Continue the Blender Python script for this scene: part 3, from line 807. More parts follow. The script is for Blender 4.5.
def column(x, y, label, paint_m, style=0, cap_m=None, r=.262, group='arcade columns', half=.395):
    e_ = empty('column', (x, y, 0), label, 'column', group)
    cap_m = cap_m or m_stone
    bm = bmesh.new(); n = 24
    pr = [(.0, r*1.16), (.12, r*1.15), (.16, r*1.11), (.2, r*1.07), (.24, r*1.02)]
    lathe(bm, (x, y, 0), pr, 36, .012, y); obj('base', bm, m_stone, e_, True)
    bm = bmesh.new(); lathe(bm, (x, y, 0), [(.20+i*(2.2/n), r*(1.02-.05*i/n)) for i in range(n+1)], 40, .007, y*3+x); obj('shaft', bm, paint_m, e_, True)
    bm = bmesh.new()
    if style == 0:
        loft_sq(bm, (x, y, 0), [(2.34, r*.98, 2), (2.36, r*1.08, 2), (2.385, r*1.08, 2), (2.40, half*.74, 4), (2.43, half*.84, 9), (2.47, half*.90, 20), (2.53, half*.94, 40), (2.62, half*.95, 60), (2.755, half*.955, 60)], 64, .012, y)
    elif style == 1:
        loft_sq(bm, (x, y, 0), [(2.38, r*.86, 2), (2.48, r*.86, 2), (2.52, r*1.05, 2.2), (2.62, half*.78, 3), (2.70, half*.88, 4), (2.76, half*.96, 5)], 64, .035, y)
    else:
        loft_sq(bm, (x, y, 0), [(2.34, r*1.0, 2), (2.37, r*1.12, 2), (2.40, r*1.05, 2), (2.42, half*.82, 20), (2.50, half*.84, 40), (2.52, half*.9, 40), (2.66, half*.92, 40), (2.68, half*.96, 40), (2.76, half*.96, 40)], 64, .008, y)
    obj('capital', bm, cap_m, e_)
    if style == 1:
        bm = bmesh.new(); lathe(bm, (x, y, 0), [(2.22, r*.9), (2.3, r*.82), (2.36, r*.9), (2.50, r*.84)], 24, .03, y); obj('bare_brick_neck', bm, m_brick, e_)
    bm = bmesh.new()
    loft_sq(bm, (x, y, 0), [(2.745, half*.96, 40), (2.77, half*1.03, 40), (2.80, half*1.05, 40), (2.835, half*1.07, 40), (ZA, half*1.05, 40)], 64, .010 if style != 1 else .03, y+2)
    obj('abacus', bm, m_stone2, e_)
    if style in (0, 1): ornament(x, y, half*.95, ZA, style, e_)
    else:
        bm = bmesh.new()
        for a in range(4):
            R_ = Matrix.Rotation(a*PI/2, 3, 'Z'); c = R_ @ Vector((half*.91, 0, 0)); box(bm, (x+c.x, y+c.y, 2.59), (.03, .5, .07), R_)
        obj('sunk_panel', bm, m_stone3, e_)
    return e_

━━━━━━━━

◆ WHAT THE TASK REQUIRES:
Word for word, restate all of the data shown above.

◆ COMPLETED EXERCISE:
Continue the Blender Python script for this scene: part 3, from line 807. More parts follow. The script is for Blender 4.5.
def column(x, y, label, paint_m, style=0, cap_m=None, r=.262, group='arcade columns', half=.395):
    e_ = empty('column', (x, y, 0), label, 'column', group)
    cap_m = cap_m or m_stone
    bm = bmesh.new(); n = 24
    pr = [(.0, r*1.16), (.12, r*1.15), (.16, r*1.11), (.2, r*1.07), (.24, r*1.02)]
    lathe(bm, (x, y, 0), pr, 36, .012, y); obj('base', bm, m_stone, e_, True)
    bm = bmesh.new(); lathe(bm, (x, y, 0), [(.20+i*(2.2/n), r*(1.02-.05*i/n)) for i in range(n+1)], 40, .007, y*3+x); obj('shaft', bm, paint_m, e_, True)
    bm = bmesh.new()
    if style == 0:
        loft_sq(bm, (x, y, 0), [(2.34, r*.98, 2), (2.36, r*1.08, 2), (2.385, r*1.08, 2), (2.40, half*.74, 4), (2.43, half*.84, 9), (2.47, half*.90, 20), (2.53, half*.94, 40), (2.62, half*.95, 60), (2.755, half*.955, 60)], 64, .012, y)
    elif style == 1:
        loft_sq(bm, (x, y, 0), [(2.38, r*.86, 2), (2.48, r*.86, 2), (2.52, r*1.05, 2.2), (2.62, half*.78, 3), (2.70, half*.88, 4), (2.76, half*.96, 5)], 64, .035, y)
    else:
        loft_sq(bm, (x, y, 0), [(2.34, r*1.0, 2), (2.37, r*1.12, 2), (2.40, r*1.05, 2), (2.42, half*.82, 20), (2.50, half*.84, 40), (2.52, half*.9, 40), (2.66, half*.92, 40), (2.68, half*.96, 40), (2.76, half*.96, 40)], 64, .008, y)
    obj('capital', bm, cap_m, e_)
    if style == 1:
        bm = bmesh.new(); lathe(bm, (x, y, 0), [(2.22, r*.9), (2.3, r*.82), (2.36, r*.9), (2.50, r*.84)], 24, .03, y); obj('bare_brick_neck', bm, m_brick, e_)
    bm = bmesh.new()
    loft_sq(bm, (x, y, 0), [(2.745, half*.96, 40), (2.77, half*1.03, 40), (2.80, half*1.05, 40), (2.835, half*1.07, 40), (ZA, half*1.05, 40)], 64, .010 if style != 1 else .03, y+2)
    obj('abacus', bm, m_stone2, e_)
    if style in (0, 1): ornament(x, y, half*.95, ZA, style, e_)
    else:
        bm = bmesh.new()
        for a in range(4):
            R_ = Matrix.Rotation(a*PI/2, 3, 'Z'); c = R_ @ Vector((half*.91, 0, 0)); box(bm, (x+c.x, y+c.y, 2.59), (.03, .5, .07), R_)
        obj('sunk_panel', bm, m_stone3, e_)
    return e_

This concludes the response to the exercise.